Plouffe ducked— the president and the secretary of state are "a great team for America," he said — in a fruitless attempt to dismiss the notion without presuming to speak for Clinton 2.0.  Instead the exchange inspired breathless headlines that Plouffe wouldn't rule out a Clinton challenge to Obama, followed by Gallup testing an Obama-Clinton matchup in a poll.

Then The Washington Post's uber-insider Bob Woodward weighed in on Hillary's potential ascent to vice president by way of a job swap with Joe Biden. Woodward revealed that Clinton’s former (and he hopes future) pollster Mark Penn has long contemplated the possibility. Now Penn has even tested the Obama-Clinton pairing in a survey — and made sure everyone knows about it. Other advisors scoff at the scenario, but one did tell Politico that second place on the ticket would "position her well" for first place in 2016.

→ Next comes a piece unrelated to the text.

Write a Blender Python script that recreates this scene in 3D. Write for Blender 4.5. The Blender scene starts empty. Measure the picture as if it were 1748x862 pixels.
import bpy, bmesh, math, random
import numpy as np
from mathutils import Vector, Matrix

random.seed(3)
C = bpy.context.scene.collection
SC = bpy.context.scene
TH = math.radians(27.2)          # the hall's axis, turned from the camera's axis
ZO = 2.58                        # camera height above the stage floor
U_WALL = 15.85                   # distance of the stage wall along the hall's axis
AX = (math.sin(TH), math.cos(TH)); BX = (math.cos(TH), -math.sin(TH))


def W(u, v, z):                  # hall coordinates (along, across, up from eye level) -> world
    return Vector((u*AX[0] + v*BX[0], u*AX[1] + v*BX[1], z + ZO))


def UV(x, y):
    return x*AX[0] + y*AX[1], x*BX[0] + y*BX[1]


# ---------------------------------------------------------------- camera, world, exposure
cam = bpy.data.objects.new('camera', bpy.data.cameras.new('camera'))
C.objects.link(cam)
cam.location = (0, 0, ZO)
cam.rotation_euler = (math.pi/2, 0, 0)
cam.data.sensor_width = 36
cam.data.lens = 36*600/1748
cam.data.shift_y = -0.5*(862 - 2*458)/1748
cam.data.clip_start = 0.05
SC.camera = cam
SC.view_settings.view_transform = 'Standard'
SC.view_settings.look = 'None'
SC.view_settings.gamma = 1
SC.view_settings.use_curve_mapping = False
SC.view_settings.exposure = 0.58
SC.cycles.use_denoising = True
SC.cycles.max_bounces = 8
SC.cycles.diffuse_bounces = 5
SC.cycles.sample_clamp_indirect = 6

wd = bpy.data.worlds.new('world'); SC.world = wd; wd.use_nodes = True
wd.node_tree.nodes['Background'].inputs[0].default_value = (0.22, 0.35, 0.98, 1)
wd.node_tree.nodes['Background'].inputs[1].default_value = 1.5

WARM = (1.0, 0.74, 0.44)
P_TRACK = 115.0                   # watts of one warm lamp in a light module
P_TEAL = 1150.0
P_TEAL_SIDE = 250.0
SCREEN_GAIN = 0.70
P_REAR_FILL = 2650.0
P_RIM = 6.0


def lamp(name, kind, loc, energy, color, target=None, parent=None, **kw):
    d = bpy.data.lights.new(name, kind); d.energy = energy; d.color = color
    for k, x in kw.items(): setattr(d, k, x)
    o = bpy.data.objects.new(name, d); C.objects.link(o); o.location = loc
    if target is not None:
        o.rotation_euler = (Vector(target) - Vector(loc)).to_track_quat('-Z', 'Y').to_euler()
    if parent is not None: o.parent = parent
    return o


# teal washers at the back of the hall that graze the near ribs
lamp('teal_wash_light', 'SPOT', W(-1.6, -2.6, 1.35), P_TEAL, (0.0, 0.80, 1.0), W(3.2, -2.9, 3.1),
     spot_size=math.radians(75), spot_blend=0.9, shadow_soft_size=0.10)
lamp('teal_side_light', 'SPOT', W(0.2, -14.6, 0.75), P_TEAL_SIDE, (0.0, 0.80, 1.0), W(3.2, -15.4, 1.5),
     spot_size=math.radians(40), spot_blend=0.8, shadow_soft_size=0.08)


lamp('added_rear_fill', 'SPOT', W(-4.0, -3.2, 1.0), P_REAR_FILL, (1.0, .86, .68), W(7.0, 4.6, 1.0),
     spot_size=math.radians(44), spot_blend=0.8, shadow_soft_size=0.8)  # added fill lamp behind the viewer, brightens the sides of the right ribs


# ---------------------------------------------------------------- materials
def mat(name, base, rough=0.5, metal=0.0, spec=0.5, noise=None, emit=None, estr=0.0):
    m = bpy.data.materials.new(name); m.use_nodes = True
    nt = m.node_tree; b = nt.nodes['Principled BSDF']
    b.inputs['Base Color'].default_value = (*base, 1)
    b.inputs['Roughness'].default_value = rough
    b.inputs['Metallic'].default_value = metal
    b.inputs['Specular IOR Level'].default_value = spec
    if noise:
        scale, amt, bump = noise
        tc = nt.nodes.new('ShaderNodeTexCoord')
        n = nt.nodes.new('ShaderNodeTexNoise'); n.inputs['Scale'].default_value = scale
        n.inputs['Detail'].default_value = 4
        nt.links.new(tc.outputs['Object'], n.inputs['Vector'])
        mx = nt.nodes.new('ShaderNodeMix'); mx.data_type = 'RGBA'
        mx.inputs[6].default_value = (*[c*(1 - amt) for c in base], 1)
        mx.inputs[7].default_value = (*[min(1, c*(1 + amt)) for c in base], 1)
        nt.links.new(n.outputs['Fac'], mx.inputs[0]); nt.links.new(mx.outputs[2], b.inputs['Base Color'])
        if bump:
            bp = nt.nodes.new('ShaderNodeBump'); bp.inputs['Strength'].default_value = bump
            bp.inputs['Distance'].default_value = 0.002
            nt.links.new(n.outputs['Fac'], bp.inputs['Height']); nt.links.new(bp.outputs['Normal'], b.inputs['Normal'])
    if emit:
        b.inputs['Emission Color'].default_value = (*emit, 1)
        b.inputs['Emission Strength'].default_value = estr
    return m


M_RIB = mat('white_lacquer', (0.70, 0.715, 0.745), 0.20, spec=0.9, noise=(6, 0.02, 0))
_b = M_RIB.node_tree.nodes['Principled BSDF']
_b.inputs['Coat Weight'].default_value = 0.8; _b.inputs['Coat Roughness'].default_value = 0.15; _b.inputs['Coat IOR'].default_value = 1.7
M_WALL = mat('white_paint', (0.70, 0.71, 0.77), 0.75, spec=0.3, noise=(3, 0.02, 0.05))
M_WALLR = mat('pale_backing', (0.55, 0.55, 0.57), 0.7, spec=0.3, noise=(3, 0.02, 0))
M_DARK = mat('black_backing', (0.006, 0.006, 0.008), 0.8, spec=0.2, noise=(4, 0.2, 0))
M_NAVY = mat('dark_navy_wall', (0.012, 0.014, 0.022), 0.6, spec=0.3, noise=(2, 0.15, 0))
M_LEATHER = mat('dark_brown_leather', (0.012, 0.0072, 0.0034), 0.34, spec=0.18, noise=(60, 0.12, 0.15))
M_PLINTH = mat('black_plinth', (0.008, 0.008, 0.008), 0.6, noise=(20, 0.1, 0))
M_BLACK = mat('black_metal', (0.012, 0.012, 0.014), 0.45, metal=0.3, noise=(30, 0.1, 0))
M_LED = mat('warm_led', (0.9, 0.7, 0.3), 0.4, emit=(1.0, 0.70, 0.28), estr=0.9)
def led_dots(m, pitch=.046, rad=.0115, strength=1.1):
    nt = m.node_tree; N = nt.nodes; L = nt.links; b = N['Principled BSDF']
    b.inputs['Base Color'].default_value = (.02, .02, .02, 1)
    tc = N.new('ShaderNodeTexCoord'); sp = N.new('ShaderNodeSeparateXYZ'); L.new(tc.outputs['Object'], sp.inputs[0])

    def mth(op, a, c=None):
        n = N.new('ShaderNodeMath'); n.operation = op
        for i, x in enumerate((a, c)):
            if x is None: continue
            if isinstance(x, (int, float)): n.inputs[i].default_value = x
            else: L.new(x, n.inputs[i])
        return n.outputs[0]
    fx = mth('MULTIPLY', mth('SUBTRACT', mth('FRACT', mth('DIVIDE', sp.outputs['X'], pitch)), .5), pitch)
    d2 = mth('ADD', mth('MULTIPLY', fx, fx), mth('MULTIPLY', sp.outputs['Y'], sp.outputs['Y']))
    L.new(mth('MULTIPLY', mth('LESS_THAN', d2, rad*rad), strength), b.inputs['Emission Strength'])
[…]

Hillary will be a youthful and vigorous 69 in 2016.

Thus has Gregory's tease morphed into melodrama. Woodward's report from the Clinton inner sanctum (or at least its ante chamber) may sell books, but it doesn't foretell the future. The secretary of state still has her eyes on the big prize, but she's not running for anything until 2016. Aside from loyalty, which shouldn't be cynically discounted, Hillary won't venture a coup against the president for three reasons.
 
First, she already lost to Obama once; why do it again? The Gallup numbers show  Obama, who's probably at or near his low point, nonetheless defeating her 52 percent to 37 percent among primary voters. Contrast that with the last major figure to take on an incumbent Democratic president: In the 1980 primary race, Ted Kennedy had a double-digit lead — as high as 2-to-1 — over Jimmy Carter until American diplomats were taken hostage in Iran and Carter used the crisis to turn the primaries into a patriotic referendum.

The Iran hostage crisis was unforeseen; this time, Hillary would have to contemplate the likelihood that by 2012 the economic crisis will be mended, if not ended, which will strengthen Obama's position nationally, and certainly within his own party. She knows that when Reagan was re-elected in 1984, unemployment was about where it had been when he was inaugurated; it was "morning in America" because joblessness, which had exploded in his first two years, was finally coming down.

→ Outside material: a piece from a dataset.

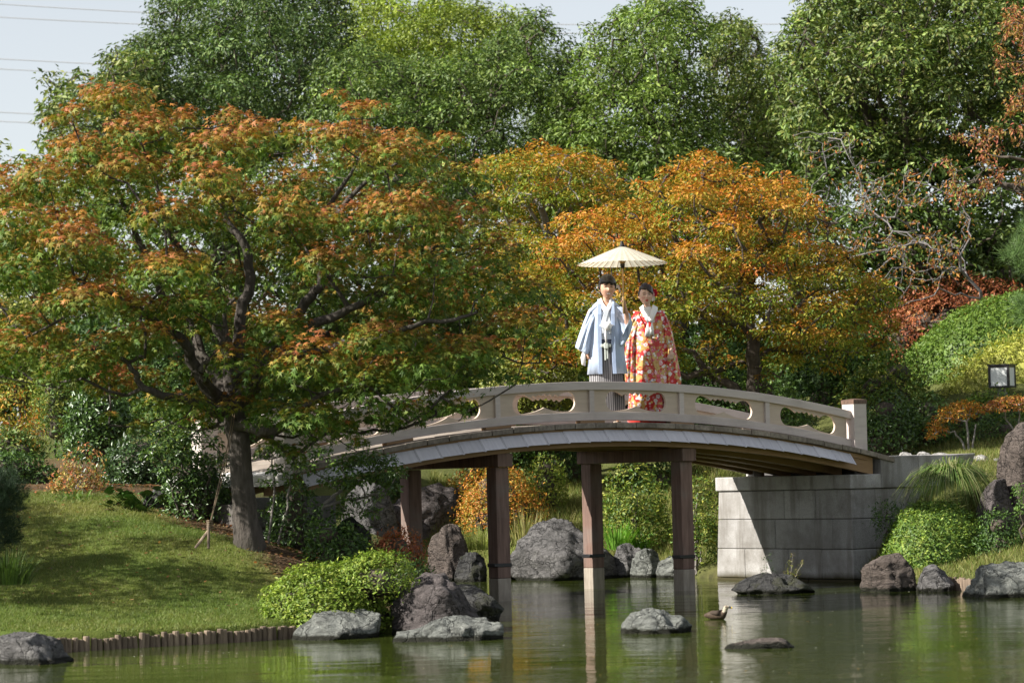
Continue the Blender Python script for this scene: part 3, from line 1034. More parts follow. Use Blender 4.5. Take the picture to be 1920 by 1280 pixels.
TRI = [0]
def finish_tree(name, label, cat, base, wood, leaves, group=None, bark='dark_bark', leaf='leaf', sides=6, r_tip=0.008, power=0.45, split=None, rmax=1.0):
    t = thing(name, label, cat, base, group=group)
    V, F = wood.mesh(r_tip, power, sides, rmax)
    np_obj('trunk', V, [F], M[bark], t, smooth=True)
    V, F, C = leaves
    TRI[0] += len(F)
    np_obj('crown', V, [F], M[leaf], t, col=C)
    return t

def simple_tree(name, label, poly, d0, depth, n, rad, trunk, pal, per, size, kind='diamond', seed=1, flat=0.62, holes=(), bark='dark_bark', leaf='leaf', colf=None, group=None,
                spacing=0.62, low=-0.35, fill=0.24, w=None, r_tip=0.012, power=0.47, cat='tree', droop=0.12, limbs=(), slim=1.0):
    r = np.random.default_rng(seed)
    pads = pads_in(r, poly, d0, depth, n, rad, flat, spacing, holes)
    wood = Wood()
    base = at(trunk[0][0], trunk[0][1], d0)
    base[2] = gz(base[0], base[1]) - 0.1
    tr = [base] + [at(px, py, d0) for px, py in trunk[1:]]
    r0 = trunk_r = 0.09 + 0.012 * len(pads) ** 0.5 * rad * 2
    r0 = r0 * slim
    ids = wood.limb(tr, [r0 * (1 - 0.4 * i / len(tr)) for i in range(len(tr))], wob=0.04, r=r)
    for lp in limbs:
        start = int(lp[0] * (len(ids) - 1))
        wood.limb([wood.p[ids[start]]] + [at(px, py, d0 + dd) for px, py, dd in lp[1]], [r0 * 0.26] + [r0 * 0.23 * (1 - 0.55 * k / len(lp[1])) for k in range(len(lp[1]))], ids[start], 0.05, r)
    order = np.argsort(np.linalg.norm(pads[:, :3] - tr[-1], axis=1))
    for k in order:
        wood.reach(pads[k, :3], r, 0.45, 0.07, 0.3)
    if colf is None:
        def colf(r, P, Hh, Id):
            c = pick_palette(r, len(P), pal, w)
            tone = 1 + 0.34 * np.random.default_rng(seed + 5).normal(0, 1, len(pads))[Id]
            return c * np.clip(tone, 0.6, 1.5)[:, None]
    lv = pad_leaves(r, pads, per, size, kind, colf, droop, low, fill)
    return finish_tree(name, label, cat, tuple(base), wood, lv, group, bark, leaf, 5, r_tip, power)

# ------------------------------------------------------------------ the large maple on the lawn
r = np.random.default_rng(21)
HD = 32.2
hero_poly = [(-70, 335), (0, 322), (48, 332), (60, 300), (48, 240), (95, 225), (138, 248), (135, 208), (180, 186), (225, 172), (272, 196), (312, 236), (372, 226), (420, 205), (492, 215),
             (520, 240), (562, 215), (602, 200), (660, 190), (700, 212), (722, 246), (772, 250), (812, 270), (862, 262), (882, 312), (905, 370), (922, 430), (985, 480), (1030, 540),
             (1012, 610), (1006, 670), (965, 700), (890, 720), (840, 800), (790, 815), (740, 805), (690, 835), (620, 850), (560, 850), (500, 830), (430, 800), (390, 790), (300, 800), (230, 790), (150, 775), (60, 760), (-70, 770)]
hero_holes = [(440, 520, 75, 70, 0.75), (560, 575, 75, 45, 0.5), (650, 595, 110, 42, 0.3), (310, 690, 60, 40, 0.4), (640, 345, 60, 45, 0.6), (380, 690, 60, 55, 0.4), (345, 480, 45, 40, 0.4),
              (250, 540, 70, 30, 0.0), (800, 605, 90, 28, 0.1), (430, 640, 50, 40, 0.6), (395, 270, 30, 28, 1.1), (700, 330, 30, 22, 0.6), (180, 620, 80, 26, 0.1), (860, 640, 60, 20, 0.3)]
pads = pads_in(r, hero_poly, HD, 2.1, 168, 0.37, 0.72, 0.74, hero_holes, 0.55, 14000, 0.2)
wood = Wood()
def H(px, py, dd=0.0): return at(px, py, HD + dd)
b0 = H(466, 1030)
ids = wood.limb([H(470, 1030), H(462, 985), H(457, 930), H(452, 880), H(448, 830), H(441, 790), H(436, 765)], [0.182, 0.148, 0.13, 0.122, 0.122, 0.124, 0.11], wob=0.004, r=r)
top = ids[-1]
low = ids[-4]
def hl(pts, rads, par=top): return wood.limb([wood.p[par]] + [H(*p) for p in pts], rads, par, 0.016, r)
l1 = hl([(400, 770, -.3), (365, 752, -.5), (305, 742, -.7), (268, 727, -.8), (246, 692, -.9), (225, 672, -.95)], [.094, .066, .055, .043, .035, .027, .020])
l2 = hl([(400, 738, -.15), (368, 690, -.3), (345, 640, -.45), (300, 612, -.6), (250, 572, -.8), (195, 545, -1.0), (140, 520, -1.1)], [.101, .078, .066, .055, .047, .039, .027, .017])
l3 = wood.limb([wood.p[l2[2]]] + [H(*p) for p in [(385, 715, -.5), (378, 695, -.7), (402, 668, -.8), (424, 628, -.85), (421, 585, -.8), (440, 560, -.8)]], [.047, .039, .036, .033, .028, .023, .017], l2[2], .012, r)
l4 = hl([(470, 800, -.3), (505, 806, -.5), (535, 798, -.6), (552, 780, -.7), (600, 740, -.9), (680, 720, -1.1)], [.078, .066, .058, .051, .043, .031, .020], low)
l5 = hl([(500, 700, -.1), (540, 645, -.2), (580, 614, -.3), (640, 588, -.45), (690, 563, -.55), (728, 538, -.6)], [.101, .078, .066, .058, .048, .039, .027])
l6 = wood.limb([wood.p[l5[5]]] + [H(*p) for p in [(600, 657, -.5), (645, 642, -.7), (700, 638, -.85), (775, 612, -1.0), (850, 600, -1.1), (895, 585, -1.1)]], [.047, .039, .036, .031, .027, .022, .014], l5[5], .012, r)
l7 = hl([(442, 690, .25), (450, 600, .4), (470, 520, .5), (462, 465, .55), (425, 415, .6), (400, 340, .6), (380, 290, .5)], [.094, .078, .066, .058, .047, .039, .027, .017])
l8 = hl([(480, 690, .3), (545, 600, .5), (585, 555, .5), (603, 535, .45), (595, 470, .4), (612, 400, .3), (640, 352, .25), (668, 308, .2)], [.078, .066, .058, .055, .047, .039, .031, .025, .016])
wood.limb([wood.p[l8[-6]]] + [H(*p) for p in [(640, 400, .1), (655, 372, .05), (700, 330, .0), (760, 300, 0)]], [.035, .031, .027, .022, .014], l8[-6], .012, r)
l9 = hl([(395, 690, .6), (350, 600, 1.0), (305, 560, 1.2), (270, 470, 1.3), (230, 380, 1.2), (200, 300, 1.0)], [.078, .066, .055, .047, .037, .027, .016])
l10 = hl([(425, 640, .2), (385, 560, .1), (352, 492, -.1), (328, 455, -.2), (300, 400, -.3), (290, 330, -.3)], [.078, .062, .051, .043, .035, .027, .016])
l11 = hl([(480, 720, .8), (560, 660, 1.3), (660, 590, 1.6), (760, 520, 1.7), (830, 450, 1.5)], [.078, .066, .055, .043, .031, .017])
nroot = len(ids)
order = np.argsort(np.linalg.norm(pads[:, :3] - wood.p[top], axis=1))
for k in order: wood.reach(pads[k, :3] - np.array([0, 0, 0.08]), r, 0.22, 0.022, 0.25, nroot)
zlo, zhi = pads[:, 2].min(), pads[:, 2].max()
pr = np.random.default_rng(3).normal(0, 0.22, len(pads))
def hero_col(r, P, Hh, Id):
    n = len(P)
    hz = (P[:, 2] - zlo) / (zhi - zlo)
    side = np.clip((-P[:, 0] - 1.0) / 5, -0.3, 0.6)
    t = 1.05 * Hh + 0.85 * hz - 0.52 + 0.12 * side + pr[Id] + r.normal(0, 0.3, n)     # sun-exposed outer leaves have turned
    t = np.clip(t, 0, 1)[:, None]
    green = pick_palette(r, n, [(0.065, 0.125, 0.016), (0.10, 0.165, 0.022), (0.045, 0.09, 0.016), (0.14, 0.175, 0.026)])
    orange = pick_palette(r, n, [(0.30, 0.125, 0.032), (0.36, 0.17, 0.036), (0.25, 0.082, 0.032), (0.34, 0.115, 0.05)])
    olive = pick_palette(r, n, [(0.20, 0.165, 0.022), (0.165, 0.17, 0.024), (0.26, 0.17, 0.028)])
    a_ = np.clip(t * 2, 0, 1); b_ = np.clip(t * 2 - 1, 0, 1)
    return green * (1 - a_) + olive * a_ * (1 - b_) + orange * b_
lv = pad_leaves(r, pads, 225, 0.061, 'maple', hero_col, 0.5, -0.2, 0.15)
maple = finish_tree('maple_tree', 'large spreading maple with orange tipped leaves on the lawn beside the bridge', 'tree', tuple(b0), wood, lv, None, 'bark', 'maple_leaf', 10, 0.0055, 0.45, rmax=0.3)

# ------------------------------------------------------------------ the maples behind the bridge
OR = [(0.47, 0.155, 0.022), (0.50, 0.205, 0.025), (0.43, 0.11, 0.03), (0.40, 0.22, 0.03)]
YG = [(0.14, 0.185, 0.02), (0.09, 0.145, 0.018), (0.24, 0.22, 0.024)]
def turning(pads_n, seed, amount, hi=OR, lo_=YG):
    pr_ = np.random.default_rng(seed).normal(0, 0.34, 600)
    def f(r, P, Hh, Id):
        z0, z1 = P[:, 2].min(), P[:, 2].max()
        t = np.clip(0.55 * Hh + 0.7 * (P[:, 2] - z0) / (z1 - z0) + amount + pr_[Id] + r.normal(0, 0.25, len(P)), 0, 1)[:, None]
        return pick_palette(r, len(P), lo_) * (1 - t) + pick_palette(r, len(P), hi) * t
    return f
simple_tree('maple_tree', 'smaller maple with pale forked trunk and orange top behind the big lawn maple', [(905, 330), (925, 290), (980, 285), (1050, 270), (1120, 300), (1165, 340), (1170, 390), (1130, 430), (1060, 450), (1090, 520), (1040, 600), (960, 600), (905, 520), (915, 430)],
            50, 1.9, 150, 0.34, [(1040, 760), (1040, 600), (1035, 500), (1032, 445)], YG, 200, 0.075, slim=0.6, flat=0.55, fill=0.2, low=-0.2, seed=31, bark='pale_bark', leaf='maple_leaf', colf=turning(0, 4, -0.5), group='maples behind the bridge',
            limbs=[(1.0, [(1010, 420, -.6), (985, 375, -.9), (960, 345, -1)]), (1.0, [(1055, 415, -.5), (1070, 390, -.8), (1110, 375, -1)]), (1.0, [(1015, 390, -.4), (1005, 350, -.5), (985, 310, -.4)])], holes=[(1035, 430, 45, 40, 1.1), (1000, 400, 26, 30, 0.5)])
simple_tree('maple_tree', 'broad bright orange maple behind the couple and their parasol', [(985, 440), (1040, 420), (1110, 400), (1200, 365), (1250, 320), (1290, 300), (1330, 310), (1370, 312), (1440, 322), (1500, 350), (1530, 400), (1560, 440), (1590, 490), (1640, 530), (1680, 570), (1660, 630), (1600, 680), (1540, 700), (1440, 700), (1330, 700), (1200, 720), (1080, 690), (1000, 700), (960, 660), (980, 560), (930, 500)],
            45.4, 2.5, 330, 0.34, [(1420, 800), (1415, 690), (1400, 610), (1380, 540)], OR, 200, 0.072, seed=33, bark='dark_bark', leaf='maple_leaf', colf=turning(0, 6, -0.14), group='maples behind the bridge',
            limbs=[(0.6, [(1480, 590, -.8), (1540, 540, -1.2)]), (0.7, [(1330, 600, -.6), (1270, 570, -1), (1180, 560, -1.4)]), (1.0, [(1420, 470, -.5), (1440, 400, -.8)]), (0.3, [(1300, 660, .2), (1180, 640, .3), (1080, 600, .4)])],
            holes=[(1310, 640, 70, 45, 0.7), (1390, 660, 90, 40, 0.5), (1290, 420, 30, 22, 0.2), (1450, 430, 35, 22, 0.2), (1200, 520, 40, 22, 0.0), (1520, 560, 40, 22, 0.1)], spacing=0.62, flat=0.55, fill=0.2, low=-0.2, slim=0.5, power=0.38)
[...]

Second, there are the inescapable realities of cost and the political calendar. To raise the money and put an effective structure in place, Clinton would have to resign early next year and go into all-out campaign mode. Not only would such an abrupt move represent a dubious bet on economic trends, but she would also be abandoning her seemingly central national security role in midstream. Her leadership at State has lifted her above the fray and enhanced her appeal as a national candidate; why would she sacrifice it by moving too soon, and appearing to put politics ahead of country? 

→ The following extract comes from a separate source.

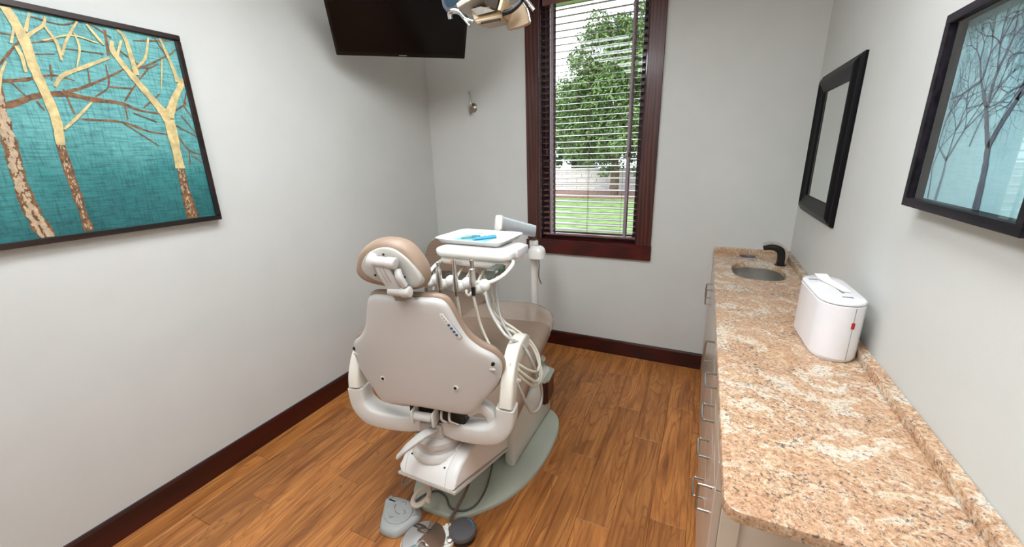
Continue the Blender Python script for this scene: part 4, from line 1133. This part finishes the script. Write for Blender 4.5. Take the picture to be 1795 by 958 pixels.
# control panel
b = B(); box(b, (-.790, 1.385, 1.094), (-.748, 1.52, 1.142), .006, 1); pn = dp_('control_panel', b, M['panel_grey'], 30)
for k, (yy, zz_, mm) in enumerate(((1.405, 1.128, 'mark_grey'), (1.452, 1.129, 'green_key'), (1.410, 1.106, 'mark_grey'), (1.452, 1.105, 'mark_grey'), (1.497, 1.132, 'mark_grey'), (1.497, 1.118, 'mark_grey'), (1.497, 1.104, 'mark_grey'))):
    b = B(); box(b, (-.749, yy - .011, zz_ - .0050), (-.7455, yy + .011, zz_ + .0050), .002, 1); dp_('key', b, M['key_pale'] if mm == 'mark_grey' else M[mm], 30, pn)
# holder rail
b = B(); tube(b, [(-1.085, 1.50, 1.128), (-1.088, 1.44, 1.112), (-1.082, 1.385, 1.088), (-1.05, 1.362, 1.078), (-.97, 1.36, 1.078), (-.89, 1.36, 1.082), (-.80, 1.36, 1.090), (-.755, 1.368, 1.096), (-.715, 1.40, 1.118), (-.700, 1.45, 1.145), (-.715, 1.50, 1.150), (-.74, 1.53, 1.145)], .0085, 12, 5); dp_('holder_rail', b, M['unit_white'], 50)
HPX = (-1.045, -.972, -.890, -.807)
for hx in HPX:
    b = B(); t = bmesh.new(); bmesh.ops.create_uvsphere(t, u_segments=20, v_segments=12, radius=1.0, matrix=Matrix.Translation((hx + .026, 1.356, 1.081)) @ Matrix.Rotation(.5, 4, 'Y') @ Matrix.Diagonal((.025, .024, .028, 1)))
    me = bpy.data.meshes.new('t'); t.to_mesh(me); t.free(); b.from_mesh(me)
    tube(b, [(hx + .024, 1.356, 1.080), (hx + .004, 1.348, 1.066), (hx - .012, 1.341, 1.059), (hx - .018, 1.338, 1.058)], [.021, .019, .015, .009], 14, 5)
    dp_('instrument_holder', b, M['unit_white'], 60)
def hose(pts, m='tube_cream', r=.0062, name='hose'):
    b = B(); tube(b, pts, r, 8, 6); return dp_(name, b, M[m], 60)
hose([(-.90, 1.58, 1.11), (-.86, 1.50, 1.03), (-.795, 1.414, .957), (-.677, 1.323, .893), (-.622, 1.372, .831), (-.591, 1.412, .725), (-.613, 1.56, .52), (-.612, 1.54, .44), (-.583, 1.37, .520), (-.589, 1.282, .664), (-.600, 1.255, .735)], 'tube_grey', .0068)
hose([(-.94, 1.58, 1.11), (-.88, 1.53, .98), (-.81, 1.50, .867), (-.707, 1.494, .815), (-.645, 1.52, .754), (-.600, 1.504, .673), (-.592, 1.46, .622), (-.580, 1.346, .700), (-.605, 1.262, .790)])
hose([(-.95, 1.60, 1.11), (-.90, 1.57, .98), (-.83, 1.53, .88), (-.72, 1.51, .83), (-.655, 1.53, .775), (-.612, 1.53, .70), (-.596, 1.47, .668), (-.585, 1.35, .735), (-.610, 1.27, .808)])
hose([(-.92, 1.62, 1.11), (-.90, 1.62, 1.0), (-.85, 1.58, .88), (-.74, 1.53, .81), (-.66, 1.55, .74), (-.602, 1.535, .63), (-.595, 1.45, .60), (-.588, 1.33, .69), (-.605, 1.255, .775)])
hose([(-.86, 1.62, 1.10), (-.855, 1.60, .98), (-.80, 1.52, .88), (-.70, 1.42, .84), (-.63, 1.40, .79)], 'tube_grey')
hose([(-.99, 1.56, 1.11), (-.985, 1.44, 1.05), (-.97, 1.42, 1.01), (-.955, 1.45, 1.03), (-.94, 1.56, 1.11)])
hose([(-.93, 1.55, 1.11), (-.915, 1.43, 1.03), (-.90, 1.42, 1.0), (-.885, 1.45, 1.03), (-.88, 1.56, 1.11)])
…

In addition, an abrupt departure would reopen old vulnerabilities and reanimate past perceptions: that she's over-ambitious, willing to do or say anything, a sore loser — all of which she put to rest with her graceful speech at the 2008 convention and her subsequent decision to join the Obama Cabinet. Unlike Kennedy in 1980, she wouldn't have a principled difference such as health care to run on, and the same press that would happily invite her into the contest would soon characterize her cause as sheer opportunism.

Third, even if she somehow won the nomination, it wouldn't be worth having. If Hillary Clinton, or anyone else for that matter, overthrew Barack Obama inside the Democratic Party, many African-Americans would "vote with their feet," refusing to walk to the polls. If the Republicans had the improbably good sense to put forward a mainstream conservative, they could even capture an unprecedented share of the minority vote. 

The last thing Hillary Clinton needs if she wants to be president is a national-scale repetition of the racially fraught South Carolina primary of 2008. And that is exactly what she would get, no matter how much she disclaimed it, if she opposed the first African-American president.

What then, about the second spot? A switch there could hurt Obama more than help him. It would be a confession of weakness. It's unclear, outside the artificial laboratory of a poll, whether Clinton would bring more blue-collar, downscale, non-college voters to the ticket than Biden — who had that assignment in 2008 and carried it off brilliantly. When the gains are dubious at best and any such change would be regarded as crass, why throw Biden under the bus?

Nor is there any reason to assume that the vice president would go quietly into the pinstripe precincts of Foggy Bottom. He already exerts vast influence in foreign policy; he doesn't need to be called secretary of state. Given the modern scope and authority of the vice presidency, why would he defy one of the truisms of Washington — the shorter the title, the more important the job?

Finally, were Obama in danger of losing, why would Hillary agree to go down for the ride? In that event, she might not be rewarded for her loyal service, or be seen as the once and future star. Instead, she might simply be written off as another part of the past.

Hillary Clinton can become president and perhaps she will — in 2016.  She'll be 69, but young in appearance and full of vigor, with a depth of experience and credibility on issues ranging from war and peace to the economy and education. She will leave the State Department after Obama's first term to resume the journey toward a first term of her own. Or she could even resign in the late spring or summer of 2012 to campaign for Democrats across the country and gather chits for her own final run in 2016.

Then ironically, the now imaginary contest between Clinton and Biden could become a real choice for Democrats.  He'll be a young 73. “President Clinton” has a ring to it. But so does “President Biden” — just drop the “vice.”